◆ PROMPT
Records follow. Copy every line with "finishes".

◆ SUPPLIED INFORMATION
— start —
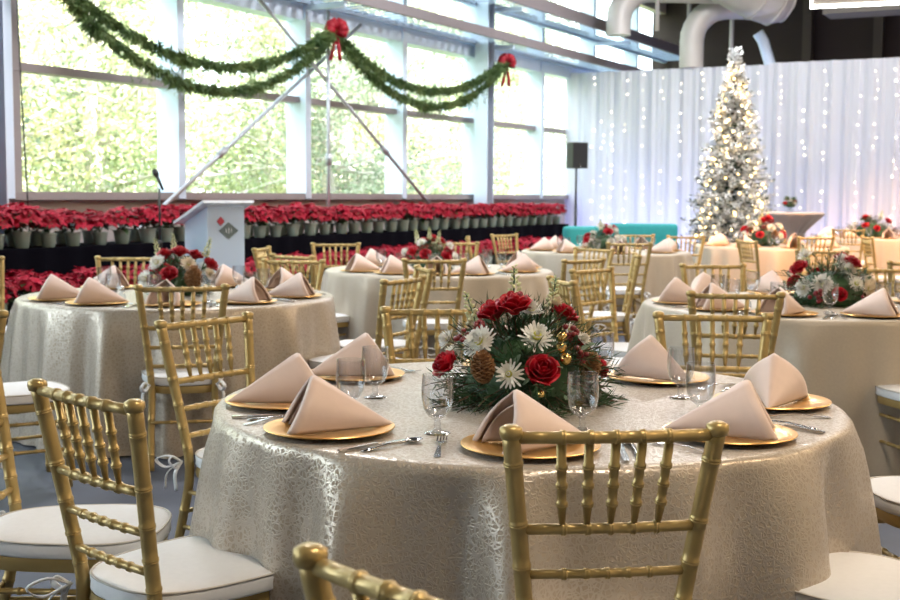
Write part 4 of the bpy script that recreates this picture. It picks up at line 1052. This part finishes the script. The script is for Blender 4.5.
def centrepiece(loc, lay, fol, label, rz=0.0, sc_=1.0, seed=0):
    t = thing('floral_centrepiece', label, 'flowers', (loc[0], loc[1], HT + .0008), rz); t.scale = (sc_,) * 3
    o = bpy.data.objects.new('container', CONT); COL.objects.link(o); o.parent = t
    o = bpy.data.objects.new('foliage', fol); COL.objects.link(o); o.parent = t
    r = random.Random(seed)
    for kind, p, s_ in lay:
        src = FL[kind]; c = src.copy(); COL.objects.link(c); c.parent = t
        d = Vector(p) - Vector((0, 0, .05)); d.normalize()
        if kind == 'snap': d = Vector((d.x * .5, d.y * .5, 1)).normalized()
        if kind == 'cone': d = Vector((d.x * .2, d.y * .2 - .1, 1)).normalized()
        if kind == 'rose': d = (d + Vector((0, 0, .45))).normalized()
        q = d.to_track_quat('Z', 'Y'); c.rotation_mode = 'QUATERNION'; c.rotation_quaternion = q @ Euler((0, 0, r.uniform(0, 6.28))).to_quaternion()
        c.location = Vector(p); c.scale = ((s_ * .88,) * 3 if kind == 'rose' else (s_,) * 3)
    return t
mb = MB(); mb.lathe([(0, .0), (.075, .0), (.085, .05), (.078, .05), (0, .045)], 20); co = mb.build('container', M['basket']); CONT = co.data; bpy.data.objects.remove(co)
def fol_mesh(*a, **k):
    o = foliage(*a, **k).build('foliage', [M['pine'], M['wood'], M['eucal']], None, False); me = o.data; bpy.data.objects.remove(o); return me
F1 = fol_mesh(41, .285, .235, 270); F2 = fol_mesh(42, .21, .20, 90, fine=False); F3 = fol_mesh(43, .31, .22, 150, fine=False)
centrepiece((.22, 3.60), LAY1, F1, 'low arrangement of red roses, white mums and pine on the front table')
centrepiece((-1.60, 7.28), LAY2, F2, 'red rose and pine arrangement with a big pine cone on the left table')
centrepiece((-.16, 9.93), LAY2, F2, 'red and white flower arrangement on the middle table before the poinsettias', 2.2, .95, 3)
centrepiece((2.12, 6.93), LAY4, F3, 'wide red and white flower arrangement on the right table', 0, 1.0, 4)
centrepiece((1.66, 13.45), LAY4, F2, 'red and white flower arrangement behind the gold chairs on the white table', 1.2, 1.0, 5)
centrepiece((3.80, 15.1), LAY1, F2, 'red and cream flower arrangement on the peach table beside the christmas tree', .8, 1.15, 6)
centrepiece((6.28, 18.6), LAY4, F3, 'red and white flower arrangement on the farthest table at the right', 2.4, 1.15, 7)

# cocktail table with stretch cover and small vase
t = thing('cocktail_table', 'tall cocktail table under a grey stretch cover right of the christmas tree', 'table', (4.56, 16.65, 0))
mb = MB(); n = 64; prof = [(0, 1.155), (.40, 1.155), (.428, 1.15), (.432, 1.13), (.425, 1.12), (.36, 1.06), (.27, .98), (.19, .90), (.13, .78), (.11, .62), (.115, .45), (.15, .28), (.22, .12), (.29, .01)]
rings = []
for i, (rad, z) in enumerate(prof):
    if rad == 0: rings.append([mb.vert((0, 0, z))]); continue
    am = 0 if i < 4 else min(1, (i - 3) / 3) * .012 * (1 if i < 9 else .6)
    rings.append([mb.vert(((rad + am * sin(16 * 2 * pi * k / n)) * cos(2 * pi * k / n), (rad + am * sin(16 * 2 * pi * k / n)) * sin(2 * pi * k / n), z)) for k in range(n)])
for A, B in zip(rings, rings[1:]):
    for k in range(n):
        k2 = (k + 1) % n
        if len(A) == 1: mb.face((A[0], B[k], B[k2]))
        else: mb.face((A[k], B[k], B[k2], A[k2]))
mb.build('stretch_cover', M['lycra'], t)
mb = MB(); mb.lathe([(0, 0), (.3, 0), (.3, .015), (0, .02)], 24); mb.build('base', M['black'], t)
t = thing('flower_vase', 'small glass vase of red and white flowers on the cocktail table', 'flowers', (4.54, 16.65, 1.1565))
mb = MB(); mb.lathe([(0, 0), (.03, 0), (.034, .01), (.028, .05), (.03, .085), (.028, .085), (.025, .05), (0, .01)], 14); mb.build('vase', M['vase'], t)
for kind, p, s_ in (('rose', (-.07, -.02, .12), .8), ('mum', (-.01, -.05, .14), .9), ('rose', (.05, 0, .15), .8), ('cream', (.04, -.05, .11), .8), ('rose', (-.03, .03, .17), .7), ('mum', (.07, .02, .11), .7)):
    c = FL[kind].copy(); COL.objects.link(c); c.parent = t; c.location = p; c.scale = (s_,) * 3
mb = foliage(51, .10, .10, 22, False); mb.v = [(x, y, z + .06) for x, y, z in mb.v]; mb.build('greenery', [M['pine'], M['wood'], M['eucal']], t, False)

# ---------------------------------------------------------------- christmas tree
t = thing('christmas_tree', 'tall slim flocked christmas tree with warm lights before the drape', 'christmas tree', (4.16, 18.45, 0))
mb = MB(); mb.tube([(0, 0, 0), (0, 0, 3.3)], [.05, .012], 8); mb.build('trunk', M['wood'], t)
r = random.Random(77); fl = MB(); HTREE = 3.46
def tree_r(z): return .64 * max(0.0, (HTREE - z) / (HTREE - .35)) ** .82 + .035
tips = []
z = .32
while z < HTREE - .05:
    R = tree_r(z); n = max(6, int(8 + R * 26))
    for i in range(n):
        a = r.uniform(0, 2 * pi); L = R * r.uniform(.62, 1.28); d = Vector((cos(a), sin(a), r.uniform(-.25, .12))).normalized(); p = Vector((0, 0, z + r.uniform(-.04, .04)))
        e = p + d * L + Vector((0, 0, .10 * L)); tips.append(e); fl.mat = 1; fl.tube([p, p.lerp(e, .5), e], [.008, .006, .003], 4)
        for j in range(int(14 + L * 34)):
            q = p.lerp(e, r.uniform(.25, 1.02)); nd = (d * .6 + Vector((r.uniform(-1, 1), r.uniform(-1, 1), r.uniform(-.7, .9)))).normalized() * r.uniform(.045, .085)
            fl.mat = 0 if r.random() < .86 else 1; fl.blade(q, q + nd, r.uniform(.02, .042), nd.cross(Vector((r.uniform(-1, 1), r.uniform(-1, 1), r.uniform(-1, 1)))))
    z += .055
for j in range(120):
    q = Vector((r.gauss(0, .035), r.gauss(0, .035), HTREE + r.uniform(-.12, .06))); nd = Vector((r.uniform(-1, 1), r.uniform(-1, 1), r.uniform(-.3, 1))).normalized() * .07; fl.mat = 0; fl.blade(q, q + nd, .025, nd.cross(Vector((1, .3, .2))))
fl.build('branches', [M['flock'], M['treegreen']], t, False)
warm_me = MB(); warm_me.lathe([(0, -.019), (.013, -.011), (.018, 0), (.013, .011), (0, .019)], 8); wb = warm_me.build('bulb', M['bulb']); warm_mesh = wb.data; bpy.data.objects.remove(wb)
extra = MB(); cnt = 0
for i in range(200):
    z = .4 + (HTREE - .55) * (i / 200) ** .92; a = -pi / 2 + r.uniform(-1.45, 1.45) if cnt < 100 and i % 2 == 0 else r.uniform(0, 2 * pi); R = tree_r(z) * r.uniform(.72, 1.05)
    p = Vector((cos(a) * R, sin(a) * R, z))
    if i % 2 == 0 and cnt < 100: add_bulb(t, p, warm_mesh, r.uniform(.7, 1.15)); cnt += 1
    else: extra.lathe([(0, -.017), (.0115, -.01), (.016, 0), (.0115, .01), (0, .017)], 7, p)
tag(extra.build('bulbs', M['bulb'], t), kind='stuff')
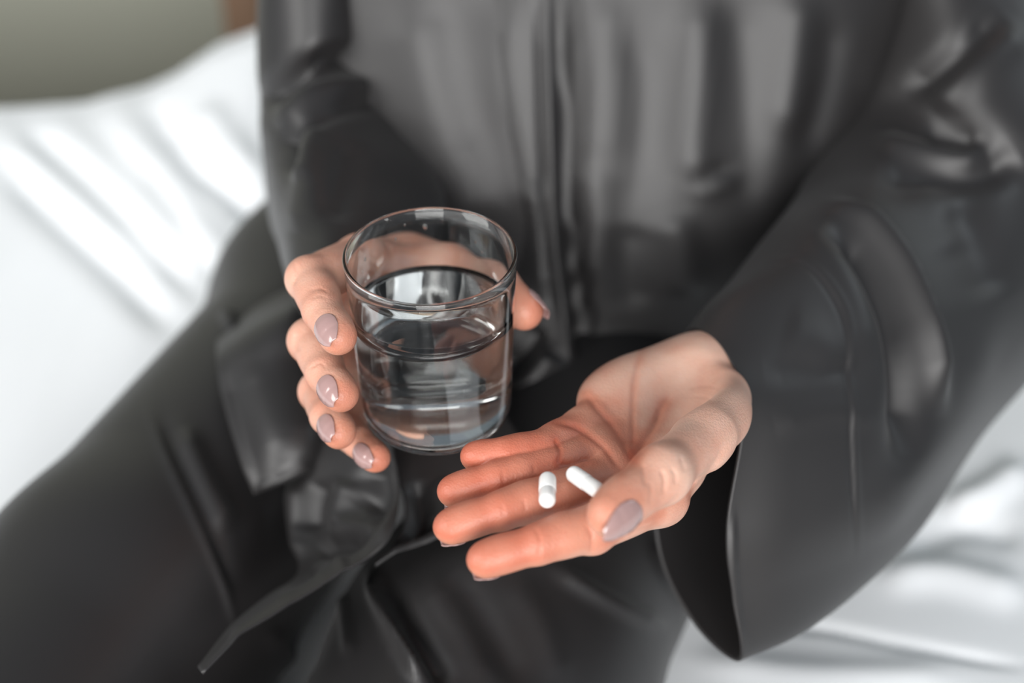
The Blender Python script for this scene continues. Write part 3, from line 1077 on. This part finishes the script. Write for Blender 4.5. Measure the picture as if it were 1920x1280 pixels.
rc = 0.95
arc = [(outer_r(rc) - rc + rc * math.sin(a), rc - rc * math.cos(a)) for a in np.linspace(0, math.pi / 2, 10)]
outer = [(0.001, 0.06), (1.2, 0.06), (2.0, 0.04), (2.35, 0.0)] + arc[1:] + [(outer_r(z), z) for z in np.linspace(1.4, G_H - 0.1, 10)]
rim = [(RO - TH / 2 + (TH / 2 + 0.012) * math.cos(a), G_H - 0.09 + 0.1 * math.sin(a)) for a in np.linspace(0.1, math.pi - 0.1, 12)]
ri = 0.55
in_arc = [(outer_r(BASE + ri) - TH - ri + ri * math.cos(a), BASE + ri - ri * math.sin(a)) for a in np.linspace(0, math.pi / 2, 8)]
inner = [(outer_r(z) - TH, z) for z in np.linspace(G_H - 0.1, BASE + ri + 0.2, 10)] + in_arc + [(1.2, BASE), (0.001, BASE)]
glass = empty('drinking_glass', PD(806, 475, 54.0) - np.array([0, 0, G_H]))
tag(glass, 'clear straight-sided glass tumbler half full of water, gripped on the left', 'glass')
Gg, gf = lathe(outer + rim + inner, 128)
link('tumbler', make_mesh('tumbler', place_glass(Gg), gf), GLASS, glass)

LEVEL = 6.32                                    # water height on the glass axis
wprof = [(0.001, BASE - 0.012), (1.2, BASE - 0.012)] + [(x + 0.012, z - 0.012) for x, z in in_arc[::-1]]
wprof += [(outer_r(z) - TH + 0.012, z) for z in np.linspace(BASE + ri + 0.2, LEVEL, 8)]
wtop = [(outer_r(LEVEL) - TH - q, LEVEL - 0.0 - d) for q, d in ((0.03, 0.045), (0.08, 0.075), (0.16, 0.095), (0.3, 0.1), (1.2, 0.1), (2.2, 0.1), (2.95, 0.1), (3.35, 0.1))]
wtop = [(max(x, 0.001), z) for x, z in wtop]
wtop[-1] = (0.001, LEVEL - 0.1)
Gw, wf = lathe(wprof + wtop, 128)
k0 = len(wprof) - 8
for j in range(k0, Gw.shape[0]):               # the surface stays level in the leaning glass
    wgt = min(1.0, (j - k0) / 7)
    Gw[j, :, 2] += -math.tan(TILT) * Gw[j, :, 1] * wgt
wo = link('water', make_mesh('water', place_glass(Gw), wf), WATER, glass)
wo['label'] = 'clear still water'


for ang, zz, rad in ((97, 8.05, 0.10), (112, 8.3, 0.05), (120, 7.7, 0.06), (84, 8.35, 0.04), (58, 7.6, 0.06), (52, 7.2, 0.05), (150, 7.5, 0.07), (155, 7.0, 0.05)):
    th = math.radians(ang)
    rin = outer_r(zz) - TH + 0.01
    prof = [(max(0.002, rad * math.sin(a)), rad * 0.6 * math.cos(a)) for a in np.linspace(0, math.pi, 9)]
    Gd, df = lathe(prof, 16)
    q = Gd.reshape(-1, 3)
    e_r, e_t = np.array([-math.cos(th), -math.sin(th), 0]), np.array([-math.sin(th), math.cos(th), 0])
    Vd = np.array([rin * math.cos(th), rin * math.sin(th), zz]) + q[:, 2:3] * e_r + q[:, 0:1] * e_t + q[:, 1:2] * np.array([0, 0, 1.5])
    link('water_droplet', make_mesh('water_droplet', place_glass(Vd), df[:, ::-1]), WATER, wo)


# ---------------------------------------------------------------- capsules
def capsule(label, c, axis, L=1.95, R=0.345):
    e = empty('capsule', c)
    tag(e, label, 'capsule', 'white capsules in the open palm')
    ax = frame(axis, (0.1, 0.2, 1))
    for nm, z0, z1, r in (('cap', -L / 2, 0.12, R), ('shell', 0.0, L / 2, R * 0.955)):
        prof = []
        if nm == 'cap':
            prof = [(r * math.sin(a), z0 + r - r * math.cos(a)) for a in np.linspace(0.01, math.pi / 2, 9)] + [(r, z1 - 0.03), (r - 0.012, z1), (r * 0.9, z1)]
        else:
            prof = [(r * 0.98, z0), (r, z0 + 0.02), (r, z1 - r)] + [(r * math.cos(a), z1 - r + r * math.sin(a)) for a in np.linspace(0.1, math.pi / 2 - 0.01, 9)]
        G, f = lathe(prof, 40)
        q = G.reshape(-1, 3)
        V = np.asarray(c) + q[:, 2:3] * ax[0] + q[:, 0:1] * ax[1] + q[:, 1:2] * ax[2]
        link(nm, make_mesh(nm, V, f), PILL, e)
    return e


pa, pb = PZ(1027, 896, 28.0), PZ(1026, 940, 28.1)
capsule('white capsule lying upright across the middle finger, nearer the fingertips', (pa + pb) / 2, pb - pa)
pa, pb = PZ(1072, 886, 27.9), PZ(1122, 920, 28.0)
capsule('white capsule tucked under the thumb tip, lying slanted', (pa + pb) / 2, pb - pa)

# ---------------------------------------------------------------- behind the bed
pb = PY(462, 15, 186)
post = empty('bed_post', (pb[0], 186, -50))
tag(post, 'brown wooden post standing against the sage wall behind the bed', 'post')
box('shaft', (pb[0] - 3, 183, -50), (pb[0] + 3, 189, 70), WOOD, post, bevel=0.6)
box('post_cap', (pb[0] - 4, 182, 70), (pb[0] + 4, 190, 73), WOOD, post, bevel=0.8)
— end —
— start —
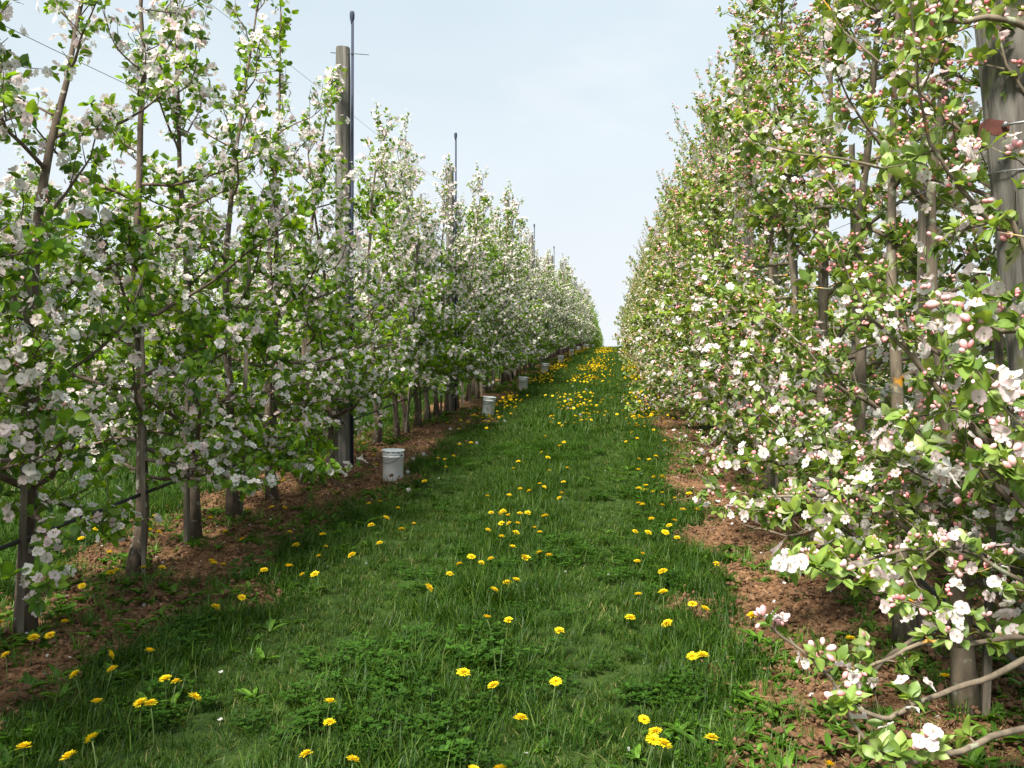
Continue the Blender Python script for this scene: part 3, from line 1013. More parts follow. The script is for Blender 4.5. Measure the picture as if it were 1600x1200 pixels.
— end —
— start —
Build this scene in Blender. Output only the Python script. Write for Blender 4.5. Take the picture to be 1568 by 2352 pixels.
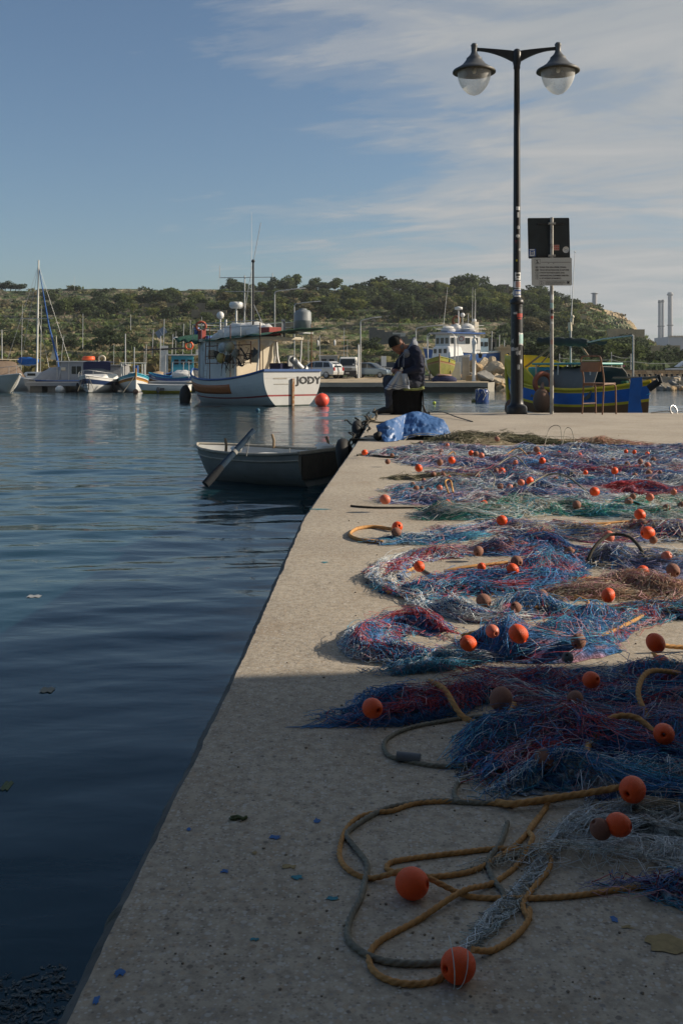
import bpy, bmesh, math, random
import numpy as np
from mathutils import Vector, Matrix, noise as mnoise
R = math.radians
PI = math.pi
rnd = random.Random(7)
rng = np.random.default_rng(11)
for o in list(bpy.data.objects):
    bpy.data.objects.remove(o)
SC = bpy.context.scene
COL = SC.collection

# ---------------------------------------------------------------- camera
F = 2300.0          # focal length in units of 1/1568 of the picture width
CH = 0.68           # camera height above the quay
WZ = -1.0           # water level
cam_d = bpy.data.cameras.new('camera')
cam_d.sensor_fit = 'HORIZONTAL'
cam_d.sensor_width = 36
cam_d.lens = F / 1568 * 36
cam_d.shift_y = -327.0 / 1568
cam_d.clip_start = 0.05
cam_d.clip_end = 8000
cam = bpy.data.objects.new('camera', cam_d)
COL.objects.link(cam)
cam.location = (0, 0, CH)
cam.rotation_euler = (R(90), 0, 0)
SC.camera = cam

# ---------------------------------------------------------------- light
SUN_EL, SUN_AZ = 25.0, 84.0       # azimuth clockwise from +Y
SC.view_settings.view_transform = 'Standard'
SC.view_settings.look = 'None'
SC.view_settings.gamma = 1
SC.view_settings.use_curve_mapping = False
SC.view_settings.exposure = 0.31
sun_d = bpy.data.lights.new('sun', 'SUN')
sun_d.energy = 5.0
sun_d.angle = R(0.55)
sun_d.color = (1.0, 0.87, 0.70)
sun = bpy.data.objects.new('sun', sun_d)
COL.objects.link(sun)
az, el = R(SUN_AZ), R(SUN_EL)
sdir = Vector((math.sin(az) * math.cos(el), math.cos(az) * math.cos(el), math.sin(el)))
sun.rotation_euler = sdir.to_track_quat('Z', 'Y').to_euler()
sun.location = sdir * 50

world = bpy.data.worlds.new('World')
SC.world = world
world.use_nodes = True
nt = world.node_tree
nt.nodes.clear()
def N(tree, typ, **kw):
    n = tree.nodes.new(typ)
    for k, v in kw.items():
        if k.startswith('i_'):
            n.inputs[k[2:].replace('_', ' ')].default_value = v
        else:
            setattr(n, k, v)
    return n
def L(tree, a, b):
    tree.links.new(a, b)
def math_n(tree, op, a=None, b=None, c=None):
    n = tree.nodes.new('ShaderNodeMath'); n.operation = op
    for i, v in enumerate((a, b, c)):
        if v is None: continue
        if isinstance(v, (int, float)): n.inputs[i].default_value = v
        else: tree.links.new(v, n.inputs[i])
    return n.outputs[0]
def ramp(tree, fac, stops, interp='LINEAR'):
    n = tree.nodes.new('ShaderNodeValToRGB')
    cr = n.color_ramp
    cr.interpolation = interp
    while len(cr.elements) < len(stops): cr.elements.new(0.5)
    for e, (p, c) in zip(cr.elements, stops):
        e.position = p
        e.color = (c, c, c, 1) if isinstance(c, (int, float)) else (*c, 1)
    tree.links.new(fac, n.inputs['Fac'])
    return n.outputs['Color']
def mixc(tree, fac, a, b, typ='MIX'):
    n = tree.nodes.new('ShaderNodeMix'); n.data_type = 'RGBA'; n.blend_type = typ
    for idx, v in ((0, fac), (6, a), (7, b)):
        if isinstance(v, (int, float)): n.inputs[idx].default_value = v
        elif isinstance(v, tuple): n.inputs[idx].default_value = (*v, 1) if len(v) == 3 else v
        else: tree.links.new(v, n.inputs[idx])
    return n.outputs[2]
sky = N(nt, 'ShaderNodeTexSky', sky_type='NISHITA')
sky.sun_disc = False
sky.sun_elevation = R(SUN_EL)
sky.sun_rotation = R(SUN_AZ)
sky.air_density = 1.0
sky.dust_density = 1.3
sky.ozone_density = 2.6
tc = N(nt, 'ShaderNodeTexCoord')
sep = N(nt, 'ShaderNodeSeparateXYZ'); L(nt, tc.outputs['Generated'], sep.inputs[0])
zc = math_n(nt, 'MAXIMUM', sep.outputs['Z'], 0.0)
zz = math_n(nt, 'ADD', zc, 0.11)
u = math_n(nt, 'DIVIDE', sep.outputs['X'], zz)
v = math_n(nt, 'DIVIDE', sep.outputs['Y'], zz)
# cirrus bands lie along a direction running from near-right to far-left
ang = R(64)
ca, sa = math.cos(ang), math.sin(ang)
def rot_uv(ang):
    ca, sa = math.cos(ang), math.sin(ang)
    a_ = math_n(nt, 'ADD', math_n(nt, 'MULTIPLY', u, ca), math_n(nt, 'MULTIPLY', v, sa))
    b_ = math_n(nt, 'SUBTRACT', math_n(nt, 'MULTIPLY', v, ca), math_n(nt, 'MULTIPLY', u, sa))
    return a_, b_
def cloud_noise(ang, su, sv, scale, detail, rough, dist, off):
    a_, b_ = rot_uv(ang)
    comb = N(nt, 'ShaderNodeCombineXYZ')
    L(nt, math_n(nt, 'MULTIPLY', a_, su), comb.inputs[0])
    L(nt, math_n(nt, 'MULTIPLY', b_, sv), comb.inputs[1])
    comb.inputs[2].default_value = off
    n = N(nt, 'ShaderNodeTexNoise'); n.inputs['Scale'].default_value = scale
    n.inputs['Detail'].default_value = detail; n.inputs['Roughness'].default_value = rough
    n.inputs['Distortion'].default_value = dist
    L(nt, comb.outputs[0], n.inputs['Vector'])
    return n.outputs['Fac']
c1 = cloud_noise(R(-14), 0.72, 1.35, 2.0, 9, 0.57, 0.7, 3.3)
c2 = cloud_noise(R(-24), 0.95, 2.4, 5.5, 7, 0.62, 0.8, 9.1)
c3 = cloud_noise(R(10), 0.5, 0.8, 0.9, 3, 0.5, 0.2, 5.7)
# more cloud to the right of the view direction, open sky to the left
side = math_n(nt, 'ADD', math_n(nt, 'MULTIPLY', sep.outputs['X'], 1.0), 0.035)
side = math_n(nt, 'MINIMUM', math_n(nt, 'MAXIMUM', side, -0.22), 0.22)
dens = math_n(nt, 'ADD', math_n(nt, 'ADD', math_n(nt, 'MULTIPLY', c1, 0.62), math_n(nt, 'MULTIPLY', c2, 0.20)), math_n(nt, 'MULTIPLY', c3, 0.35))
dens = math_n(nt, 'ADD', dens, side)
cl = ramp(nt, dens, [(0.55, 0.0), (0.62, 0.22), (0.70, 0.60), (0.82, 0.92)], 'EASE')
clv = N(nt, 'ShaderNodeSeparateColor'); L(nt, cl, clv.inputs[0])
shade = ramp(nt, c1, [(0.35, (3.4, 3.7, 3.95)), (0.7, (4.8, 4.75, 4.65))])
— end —
◆ COMPLETED EXERCISE
Write part 4 of the bpy script that recreates this picture. It picks up at line 1052. This part finishes the script. The script is for Blender 4.5.
The Blender Python script for this scene continues. Write part 3, from line 1077 on. This part finishes the script. Write for Blender 4.5. Measure the picture as if it were 1920x1280 pixels.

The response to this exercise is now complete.